Decir que no me siento español implica afirmar que no me une con los miembros de esa colectividad ningún lazo afectivo y que, por tanto, no me considero involucrado en la construcción con ellos de un proyecto común. En este sentido, yo debo reconocer que, aunque llevo más de treinta años viviendo fuera de España, ni cinco minutos de mi vida he dejado de sentirme español. Una afirmación de este tipo no implica que me sienta orgulloso de la España actual. Obviamente no puedo estar orgulloso de un país dominado por la corrupción y la picaresca, la superficialidad de la cultura, la deshonestidad intelectual, la desorientación de las izquierdas y la incapacidad de las clases dirigentes. Lo que significa es que estoy decidido a contribuir en la medida de mis posibilidades a crear un país del que pueda sentirme orgulloso. Implica, en definitiva, aceptar una responsabilidad y asumir un compromiso. Porque doscientos años de espera son muchos años para afirmar ahora que el proyecto no merecía la pena. Sobre todo cuando no se aportan razones convincentes para justificarlo.
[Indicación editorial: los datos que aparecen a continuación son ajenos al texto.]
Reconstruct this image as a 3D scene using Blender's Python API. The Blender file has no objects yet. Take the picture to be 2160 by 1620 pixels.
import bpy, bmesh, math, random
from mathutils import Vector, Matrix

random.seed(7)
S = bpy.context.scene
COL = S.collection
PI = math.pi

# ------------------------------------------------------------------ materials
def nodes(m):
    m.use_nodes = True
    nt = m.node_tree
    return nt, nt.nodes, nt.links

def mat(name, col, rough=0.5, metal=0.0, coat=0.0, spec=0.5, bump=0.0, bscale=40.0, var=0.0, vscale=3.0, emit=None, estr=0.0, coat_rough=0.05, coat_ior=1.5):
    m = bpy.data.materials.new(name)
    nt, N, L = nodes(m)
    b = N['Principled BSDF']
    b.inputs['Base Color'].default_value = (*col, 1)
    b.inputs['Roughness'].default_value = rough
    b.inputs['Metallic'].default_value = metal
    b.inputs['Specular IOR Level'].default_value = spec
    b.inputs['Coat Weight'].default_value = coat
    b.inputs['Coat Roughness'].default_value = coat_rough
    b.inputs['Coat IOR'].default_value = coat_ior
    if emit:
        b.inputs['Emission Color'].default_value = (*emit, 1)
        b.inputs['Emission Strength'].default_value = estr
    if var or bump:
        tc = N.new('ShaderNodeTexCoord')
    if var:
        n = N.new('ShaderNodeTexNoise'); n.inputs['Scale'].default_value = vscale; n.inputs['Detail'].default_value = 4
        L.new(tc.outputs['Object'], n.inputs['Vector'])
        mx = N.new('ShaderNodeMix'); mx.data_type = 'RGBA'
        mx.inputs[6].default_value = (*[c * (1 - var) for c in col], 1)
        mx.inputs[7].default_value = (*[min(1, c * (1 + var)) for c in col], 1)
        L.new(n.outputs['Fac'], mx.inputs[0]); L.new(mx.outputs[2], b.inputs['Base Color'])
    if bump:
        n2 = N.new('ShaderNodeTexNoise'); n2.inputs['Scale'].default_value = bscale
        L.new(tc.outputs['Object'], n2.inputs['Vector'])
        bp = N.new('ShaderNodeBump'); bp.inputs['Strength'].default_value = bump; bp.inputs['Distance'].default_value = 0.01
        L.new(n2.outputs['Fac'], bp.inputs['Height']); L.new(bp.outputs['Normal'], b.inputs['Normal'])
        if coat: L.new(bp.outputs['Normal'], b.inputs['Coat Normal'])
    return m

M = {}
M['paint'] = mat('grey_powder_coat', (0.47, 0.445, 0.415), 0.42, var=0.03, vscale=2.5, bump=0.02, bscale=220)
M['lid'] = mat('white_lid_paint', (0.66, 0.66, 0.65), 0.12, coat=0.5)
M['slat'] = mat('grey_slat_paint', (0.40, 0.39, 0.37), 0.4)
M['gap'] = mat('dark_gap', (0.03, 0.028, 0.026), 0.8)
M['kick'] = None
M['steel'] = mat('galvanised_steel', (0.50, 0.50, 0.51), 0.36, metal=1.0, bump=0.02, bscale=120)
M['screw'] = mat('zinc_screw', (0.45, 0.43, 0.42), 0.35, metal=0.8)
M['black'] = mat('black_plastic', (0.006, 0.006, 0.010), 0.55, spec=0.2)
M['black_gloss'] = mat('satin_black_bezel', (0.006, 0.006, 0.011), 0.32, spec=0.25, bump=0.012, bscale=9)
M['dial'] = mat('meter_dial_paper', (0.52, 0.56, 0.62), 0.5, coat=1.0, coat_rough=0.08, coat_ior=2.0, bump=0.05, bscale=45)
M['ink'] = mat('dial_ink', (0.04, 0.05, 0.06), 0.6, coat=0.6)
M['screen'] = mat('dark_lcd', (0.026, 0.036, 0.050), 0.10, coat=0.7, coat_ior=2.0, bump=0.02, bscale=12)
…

En la España actual hay dos alternativas de futuro que prueban ser excluyentes, y es necesario, por tanto, decidir cuál de ellas preferimos. Una pretende involucrar a todos los pueblos que la componen en el desarrollo de un proyecto común democrático, tolerante y respetuoso con la pluralidad. La otra se propone fragmentar el país en pequeñas unidades, que, por todos los indicios, se procuraría que fueran homogéneas. Puestos a comparar, no encuentro ninguna razón de peso para preferir la segunda. Más bien todo lo contrario. Crear sociedades a ser posible uniformes, para evitar las tensiones que origina la heterogeneidad racial, lingüística o religiosa, es lo que vienen intentando hacer todos los pueblos del mundo desde hace cientos de años. La diversidad religiosa, así como la racial, han terminado generalmente por aceptarse en nuestros países sin mayores traumas. Pero no así la lingüística. Construir una nación que integre grupos con culturas, lenguas y tradiciones diferentes, me parece un experimento ambicioso y noble, por el que merece la pena luchar. Superar con éxito el reto serviría para demostrar que la diversidad no implica meramente incrementar los problemas, sino también las posibilidades. Porque las tensiones que genera, si se saben manejar bien, contribuyen a crear una sociedad más dinámica y, en definitiva, más fuerte.
La democracia española es lógico que confronte enemigos. Pero si los que se supone que deberían defenderla se inhiben de hacerlo, me temo que tenga sus días contados. Porque el entusiasmo no se puede neutralizar con la apatía. Los nacionalismos pueden gustarnos o no, pero no es inteligente ignorarlos, sobre todo cuando, debido en gran parte a la torpeza de nuestra clase dirigente (políticos, periodistas, historiadores, artistas, intelectuales), la crispación que producen está empezando a condicionar de manera decisiva nuestra convivencia. ¿Qué salida se ofrece? En mi opinión, el entusiasmo sólo puede neutralizarse con el entusiasmo. Afirmaciones como las de Trueba lanzan a los independentistas el mensaje equivocado, ya que contribuyen a hacerles creer que su proyecto es capaz de generar pasiones y arrastrar voluntades, mientras que el nuestro sólo produce indiferencia.
El filósofo americano Thomas Paine aseguraba que únicamente somos capaces de valorar aquello que nos ha costado un gran esfuerzo o por lo que hemos tenido que pagar un precio muy alto. Tal vez la relativa facilidad con que se resolvió la transición a la democracia hace cuarenta años nos ha llevado a minusvalorar el modelo de sociedad en que vivimos. Olvidamos que se trata de un proyecto que lleva más de dos siglos intentado materializarse y por el que han estado dispuestos a luchar generaciones enteras de españoles, dejando en el proceso una estela de sangre y de sufrimiento. Con nuestra apatía no sólo desestimamos el enorme esfuerzo que se ha visto obligado a realizar el pueblo español en las últimas décadas, sino también el legado de todos aquellos que nos precedieron en el intento de construir una sociedad abierta y tolerante. Si el experimento en el que estamos inmersos no consiguiera cuajar, su fracaso legitimaría la actitud de los que, como Donald Trump (por mencionar el ejemplo más conocido), proponen que la diversidad es nociva y debe procurar eliminarse. En un país como el nuestro, tan proclive a los fanatismos y a las exclusiones, por primera vez en la historia nos encontramos en el lado correcto del tablero. La oportunidad que tenemos es única. Sería triste que, por frivolidad o por desidia, permitiéramos que se frustre.